Escribo con una vieja casaca canalla a la que nunca le saque la etiqueta. Gajes del oficio de aprendiz coleccionista. Me detengo en la etiqueta, ese detalle del guardado. Tal vez los tesoros se reserven para la memoria y el deseo. El motor que ha cambiado el mundo. Escribo porque además de la sugerencia editorial, no puedo dormir. Los chicos tampoco. Enredados en los cuentos de la noche rememoran lo que acabamos de vivir: parece increíble. Central campeón.
Son casi las 3 AM. El fin del sábado se enreda con el inicio del domingo. Entre el calor, la emoción y los flashes de una noche larga. Santiago nos pintó el alma a fuego intenso con sus 42 grados. Hace dos días que cocina piel y cuerpos de quienes, forasteros, venían con el deseo de fiesta.
Encerrarse en habitaciones oscuras con aire acondicionado. Comer poco e hidratarse mucho con agua. Les podría narrar a ritmo road movie el paso a paso de un periplo espectacular. Todo un Tetris organizado con emoción y precisión. Todo parecía acomodarse, incluso los palazos.
La mejor hinchada del mundo. Entramos a los codazos cargando la gran bandera que la barra desplegó en el estadio.

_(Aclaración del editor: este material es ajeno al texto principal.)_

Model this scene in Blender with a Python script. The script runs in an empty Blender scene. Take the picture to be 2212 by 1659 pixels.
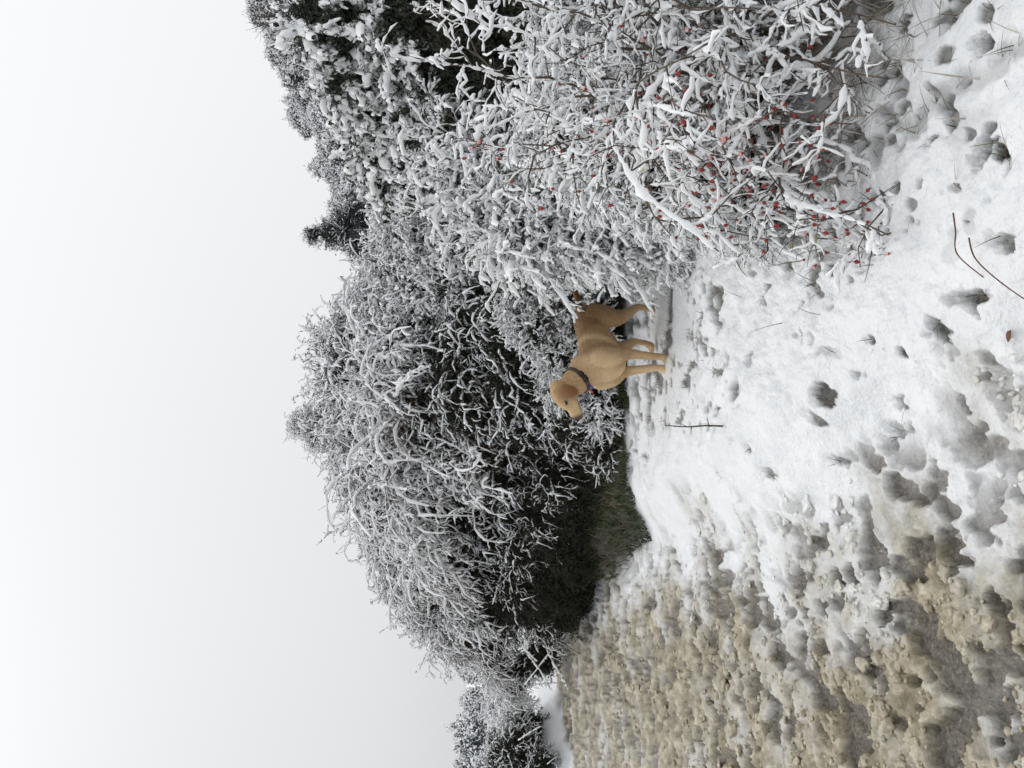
import bpy, bmesh, math, random
import numpy as np
from mathutils import Vector, Matrix, Euler

# ------------------------------------------------------------------ camera, sky, sun, exposure
S = bpy.context.scene
COL = S.collection
CAM_H = 1.55
PITCH = math.radians(3.5)           # looking slightly down; the phone was held upright, the file lies on its side
FWD = np.array([0, math.cos(PITCH), -math.sin(PITCH)])
UPV = np.array([0, math.sin(PITCH), math.cos(PITCH)])
cd = bpy.data.cameras.new("camera"); cam = bpy.data.objects.new("camera", cd); COL.objects.link(cam)
cd.sensor_fit = 'HORIZONTAL'; cd.sensor_width = 36; cd.lens = 28; cd.clip_start = .05; cd.clip_end = 600
cx, cy, cz = -UPV, np.array([1., 0, 0]), -FWD
cam.matrix_world = Matrix(((cx[0], cy[0], cz[0], 0), (cx[1], cy[1], cz[1], 0), (cx[2], cy[2], cz[2], CAM_H), (0, 0, 0, 1)))
S.camera = cam

w = bpy.data.worlds.new("World"); S.world = w; w.use_nodes = True
nt = w.node_tree; nt.nodes.clear()
def N(nt, t, **k):
    n = nt.nodes.new(t)
    for a, b in k.items(): setattr(n, a, b)
    return n
SUN_EL, SUN_ROT = 48, -35
sky = N(nt, 'ShaderNodeTexSky', sky_type='NISHITA', sun_disc=False)
sky.sun_elevation = math.radians(SUN_EL); sky.sun_rotation = math.radians(SUN_ROT); sky.dust_density = 6
hs = N(nt, 'ShaderNodeHueSaturation'); hs.inputs['Saturation'].default_value = .25; hs.inputs['Value'].default_value = .10
tc = N(nt, 'ShaderNodeTexCoord'); sp = N(nt, 'ShaderNodeSeparateXYZ')
fx = N(nt, 'ShaderNodeMath', operation='MULTIPLY_ADD'); fx.inputs[1].default_value = .20; fx.inputs[2].default_value = .835     # thinner cloud, so brighter, to the right
fz = N(nt, 'ShaderNodeMath', operation='MULTIPLY_ADD'); fz.inputs[1].default_value = .09
nz = N(nt, 'ShaderNodeTexNoise'); nz.inputs['Scale'].default_value = 1.3; nz.inputs['Detail'].default_value = 2
nm = N(nt, 'ShaderNodeMath', operation='MULTIPLY_ADD'); nm.inputs[1].default_value = .06; nm.inputs[2].default_value = -.03
ad2 = N(nt, 'ShaderNodeMath', operation='ADD')
zz_ = N(nt, 'ShaderNodeMath', operation='MULTIPLY'); zq = N(nt, 'ShaderNodeMath', operation='MULTIPLY_ADD'); zq.inputs[1].default_value = .30   # an overcast sky grows brighter towards the zenith
tint = N(nt, 'ShaderNodeVectorMath', operation='SCALE'); tint.inputs[0].default_value = (.983, 1.0, 1.018)
mix = N(nt, 'ShaderNodeMix', data_type='RGBA'); mix.inputs['Factor'].default_value = .90
bg = N(nt, 'ShaderNodeBackground'); bg.inputs['Strength'].default_value = 1.0
wo = N(nt, 'ShaderNodeOutputWorld')
L = nt.links.new
L(tc.outputs['Generated'], sp.inputs[0]); L(sp.outputs['X'], fx.inputs[0]); L(sp.outputs['Z'], fz.inputs[0]); L(fx.outputs[0], fz.inputs[2])
L(tc.outputs['Generated'], nz.inputs['Vector']); L(nz.outputs['Fac'], nm.inputs[0])
L(sp.outputs['Z'], zz_.inputs[0]); L(sp.outputs['Z'], zz_.inputs[1]); L(zz_.outputs[0], zq.inputs[0]); L(fz.outputs[0], zq.inputs[2]); L(zq.outputs[0], ad2.inputs[0]); L(nm.outputs[0], ad2.inputs[1]); L(ad2.outputs[0], tint.inputs['Scale'])
L(sky.outputs[0], hs.inputs['Color']); L(hs.outputs[0], mix.inputs['A']); L(tint.outputs[0], mix.inputs['B'])
L(mix.outputs['Result'], bg.inputs['Color']); L(bg.outputs[0], wo.inputs[0])

sd = bpy.data.lights.new("sun", 'SUN'); sd.energy = .8; sd.angle = math.radians(35); sd.color = (1, .97, .93)
sun = bpy.data.objects.new("sun", sd); COL.objects.link(sun)
_e, _r = math.radians(SUN_EL), math.radians(SUN_ROT)
sdir = Vector((math.sin(_r) * math.cos(_e), math.cos(_r) * math.cos(_e), math.sin(_e)))
sun.rotation_euler = sdir.to_track_quat('Z', 'Y').to_euler(); sun.location = (0, 0, 30)
S.view_settings.view_transform = 'Standard'; S.view_settings.look = 'None'
S.view_settings.exposure = 0.0; S.view_settings.gamma = 1; S.view_settings.use_curve_mapping = False
S.render.engine = 'CYCLES'
S.cycles.max_bounces = 7; S.cycles.diffuse_bounces = 5; S.cycles.glossy_bounces = 2; S.cycles.transmission_bounces = 2
S.cycles.use_denoising = True

# ------------------------------------------------------------------ helpers
rng = np.random.default_rng(11)
FPX = 1720.0
def at(u, v, Y):
    """point seen at upright picture position (u,v) standing Y metres away along the ground"""
    d = FWD + np.array([1., 0, 0]) * (u - 829.5) / FPX - UPV * (v - 1106) / FPX
    return np.array([0, 0, CAM_H]) + d * (Y / d[1])
def norm(a): return a / np.maximum(np.linalg.norm(a, axis=-1, keepdims=True), 1e-9)
def sstep(a, b, x):
    t = np.clip((x - a) / (b - a), 0, 1); return t * t * (3 - 2 * t)

def hash2(ix, iy, s=0):
    h = (ix.astype(np.int64) * 374761393 + iy.astype(np.int64) * 668265263 + s * 1442695041) & 0xffffffff
    h = ((h ^ (h >> 13)) * 1274126177) & 0xffffffff
    h = ((h ^ (h >> 16)) * 2246822519) & 0xffffffff
    return ((h ^ (h >> 15)) & 0xffffff) / float(0xffffff)
def vnoise(x, y, s=0):
    ix, iy = np.floor(x), np.floor(y); fx, fy = x - ix, y - iy
    fx = fx * fx * (3 - 2 * fx); fy = fy * fy * (3 - 2 * fy)
    a, b = hash2(ix, iy, s), hash2(ix + 1, iy, s); c, d = hash2(ix, iy + 1, s), hash2(ix + 1, iy + 1, s)
    return (a * (1 - fx) + b * fx) * (1 - fy) + (c * (1 - fx) + d * fx) * fy * 1.0
def fbm(x, y, s=0, o=4):
    r = 0; amp = .5; tot = 0
    for i in range(o):
        r = r + amp * vnoise(x, y, s + i); tot += amp; amp *= .5
        x, y = x * 2.03 + .7 * y, y * 2.03 - .7 * x
    return r / tot
def worley(x, y, s=0):
    ix, iy = np.floor(x), np.floor(y); best = np.full(x.shape, 9.); idv = np.zeros(x.shape)
    for dx in (-1, 0, 1):
        for dy in (-1, 0, 1):
            cx_, cy_ = ix + dx, iy + dy
            px, py = cx_ + .1 + .8 * hash2(cx_, cy_, s), cy_ + .1 + .8 * hash2(cx_, cy_, s + 7)
            d = (px - x) ** 2 + (py - y) ** 2
            m = d < best; best = np.where(m, d, best); idv = np.where(m, hash2(cx_, cy_, s + 13), idv)
    return np.sqrt(best), idv

def mesh(name, V, Q=None, T=None, mats=(), smooth=True, mi=None, attrs=None):
    me = bpy.data.meshes.new(name)
    Q = np.zeros((0, 4), np.int32) if Q is None else np.asarray(Q, np.int32)
    T = np.zeros((0, 3), np.int32) if T is None else np.asarray(T, np.int32)
    nl = len(Q) * 4 + len(T) * 3
    me.vertices.add(len(V)); me.vertices.foreach_set('co', np.ascontiguousarray(V, np.float32).ravel())
    me.loops.add(nl); me.loops.foreach_set('vertex_index', np.concatenate([Q.ravel(), T.ravel()]).astype(np.int32))
    me.polygons.add(len(Q) + len(T))
    me.polygons.foreach_set('loop_start', np.concatenate([np.arange(len(Q)) * 4, len(Q) * 4 + np.arange(len(T)) * 3]).astype(np.int32))
    if smooth: me.polygons.foreach_set('use_smooth', np.ones(len(Q) + len(T), bool))
    for m in mats: me.materials.append(m)
    if mi is not None: me.polygons.foreach_set('material_index', np.asarray(mi, np.int32))
    me.update(calc_edges=True)
    for k, a in (attrs or {}).items():
        at_ = me.attributes.new(k, 'FLOAT', 'POINT'); at_.data.foreach_set('value', np.asarray(a, np.float32).ravel())
    return me
def obj(name, me, parent=None, loc=None, rotz=0, scale=None):
    o = bpy.data.objects.new(name, me); COL.objects.link(o)
    if parent: o.parent = parent
    if loc is not None: o.location = loc
    if rotz: o.rotation_euler = (0, 0, rotz)
    if scale is not None: o.scale = scale if hasattr(scale, '__len__') else (scale,) * 3
    return o
def tag(o, label=None, cat=None, group=None, kind=None):
    for k, v in (('label', label), ('category', cat), ('group', group), ('kind', kind)):
        if v: o[k] = v
    return o
def empty(name, loc, rotz=0):
    o = bpy.data.objects.new(name, None); COL.objects.link(o); o.location = loc; o.rotation_euler = (0, 0, rotz)
    o.empty_display_size = .1
    return o

class Geo:
    def __init__(s): s.V = []; s.Q = []; s.T = []; s.n = 0; s.A = []; s.M = []
    def add(s, V, Q=None, T=None, a=0.):
        V = V.reshape(-1, 3)
        if Q is not None: s.Q.append(Q.reshape(-1, 4) + s.n)
        if T is not None: s.T.append(T.reshape(-1, 3) + s.n)
        s.V.append(V); s.n += len(V)
        s.A.append(np.broadcast_to(np.asarray(a, float), (len(V),)))
    def mesh(s, name, mats, smooth=True, attr=None):
        return mesh(name, np.concatenate(s.V) if s.V else np.zeros((0, 3)), np.concatenate(s.Q) if s.Q else None,
                    np.concatenate(s.T) if s.T else None, mats, smooth, None, {attr: np.concatenate(s.A)} if attr else None)

def tubes(P, Rd, sides, jit=0., rg=rng):
    """P (n,r,3), Rd (n,r) -> verts, quads (closed by pinching the end rings)"""
    n, r, _ = P.shape
    t = np.gradient(P, axis=1); t = norm(t)
    ref = np.zeros_like(t); ref[..., 2] = 1.
    m = np.abs(t[..., 2:3]) > .93
    ref = np.where(m, np.array([1., 0, 0]), ref)
    a = norm(np.cross(t, ref)); b = np.cross(t, a)
    an = np.arange(sides) / sides * 2 * np.pi
    R_ = Rd[..., None] * (1 + jit * rg.uniform(-1, 1, (n, r, sides))) if jit else np.repeat(Rd[..., None], sides, -1)
    V = P[:, :, None] + R_[..., None] * (np.cos(an)[:, None] * a[:, :, None] + np.sin(an)[:, None] * b[:, :, None])
    i = np.arange(n)[:, None, None] * r * sides; j = np.arange(r - 1)[None, :, None] * sides
    k = np.arange(sides)[None, None]; k2 = (k + 1) % sides
    Q = np.stack([i + j + k, i + j + k2, i + j + sides + k2, i + j + sides + k], -1)
    return V.reshape(-1, 3), Q.reshape(-1, 4)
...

Los chicos vieron a la barra encarar con el gigantesco trapo y con un guiño nos zambullimos a colaborar. Pusimos hombro y empuje. Entramos esquivando policías, palazos y atropelladas de caballos. Cargamos la bandera y caminamos con los bombos y los bronces de la hinchada.
No fue fácil ingresar al estadio: lo vi al Kili González encarar como hacía en la cancha a quienes estaban maltratándolo todo. No estaba solo. Su mujer, sus hijos y algunos amigos tampoco merecían ser apaleados por una mala organización.
El andar con la hinchada fue sutil, tranqui. Nos habíamos colado para ingresar mas rápido. La barra tiene algunos trucos. Entran apenas llegan, son organizados, llevan instrumentos, bombos y banderas enormes. Los apretujones se esfumaron apenas cargamos esa bandera.
En las plateas se palpitaron los sueños colectivos de un ritual inmejorable: el futbol y sus competencias. Había que salir campeón. Solo servía ganar y en ese delirio nos encontramos todos. Los compañeros de laburo, vecinos del barrio, conocidos de vista o conocidos de años.
Fui a Santiago del Estero con mis dos hijos. Uno de ellos recién llegado del extranjero. Había que estar para refirmar un tratado de amor potente. El amor por Central.
Salimos campeones por virtud de Miguel Russo y la visible logística del presidente Gonzalo Belloso. Un tándem que puede darle muchas alegrías a la parcialidad canalla. Belloso-Russo, el antídoto contra la mediocridad que plantean los esquemas de la competencia.
Los tres nos abrazamos llorando lagrimas dulces. De esas que surcan las mejillas jugosas y ricas. La alegría derrama esa pócima que el futbol sabe contener. Somos una promesa de amor vestida con una casaca con la etiqueta aun estampada.
Vi a un vecino de platea hacer una videollamada con Angelito Correa desde Madrid y a otro charlando por video con Facundo Buonanotte. El gran Chelito Delgado y el Loncho Ferrari se abrazaron fuerte cuando Lovera eludió medio equipo de Platense para hacer el único gol del partido. Me quedé con ganas de que la promesa del ex arquero canalla Sergio Priotti se haga realidad. Abrazar a muchos de los campeones del 86/87 como el gran Pato Gasparini.
Dimos la vuelta después de una pila de años. Lucas me abraza llorando cuando Tomas hace una tenaza y con fuerza monumental nos abrazo a todos. Pablo, Juan Pedro, Nacho y Juan Guido no pueden creer lo que esta pasando.